Understanding art is not understanding the facticity of art—it is not understanding how it is made, or even why. Understanding art is coming to successfully feel art. You may say, hah, any fool can feel art, it takes a very smart person to unlock the secrets of art. But this is the opposite of the truth. The secret of art is the feeling. That is whole esoteric depth of it, and the analytical "secret" of art is really nothing but a dry description of commonplaces. Besides, most fools cannot feel art. In my experience, most people don't feel a goddamned thing in front of art, no matter how smart or dumb they are, since they have lost the habit of feeling in general. Especially with regard to art, the smarter they are the more likely they are to arrive in front of a work of art with unbelievable amounts of critical baggage—baggage that is less than useless. It is an absolute wall.

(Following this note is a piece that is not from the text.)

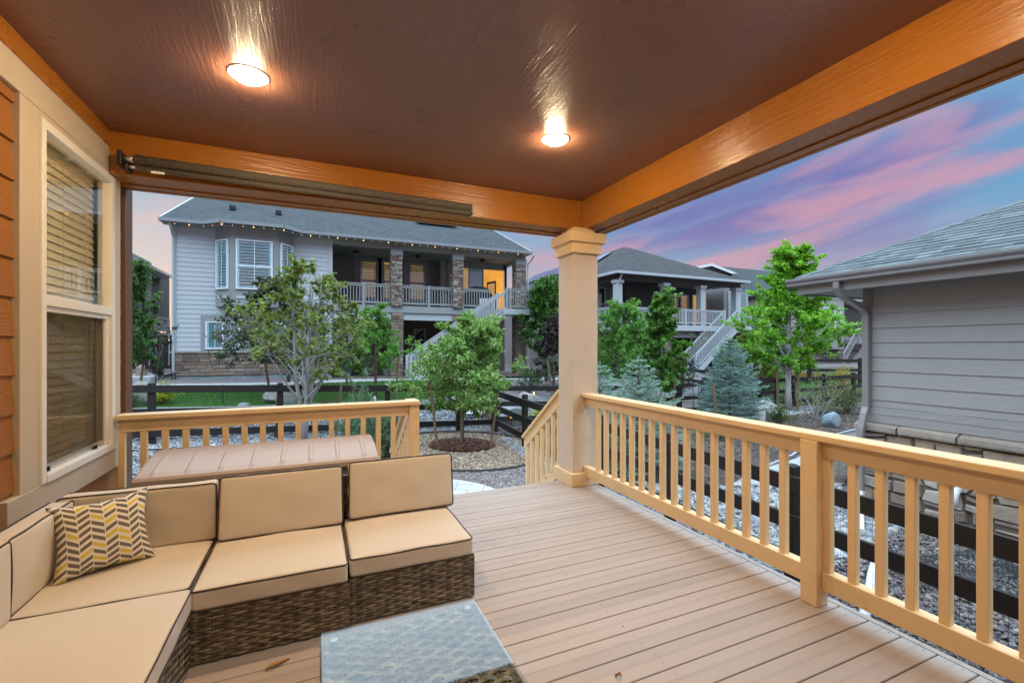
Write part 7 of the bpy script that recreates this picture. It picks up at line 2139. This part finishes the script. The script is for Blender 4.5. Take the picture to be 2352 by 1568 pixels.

Trying to plumb the depths of art with the tools of analysis is like trying to plumb the depths of the ocean with an airplane. It is precisely as absurd as trying to understand Special Relativity with poetry or automatic writing or osmosis. Each mystery has it own path and its own lock. There is no general roadmap or skeleton key. This knowledge—that different powers are achieved in different ways—is itself part of esoteric knowledge. Pyschoanalysis may (or may not) make one an adept at dream interpretation or the curing of bedwetters or any number of useful skills. But it will not make one a good artist or a good viewer of art, since art does not, in the end, require interpretation. It requires creation, and it requires emotional response. The creator and the responder have both partaken of the great mystery, and come away with the treasure. The interpreter has only come away with an interpretation.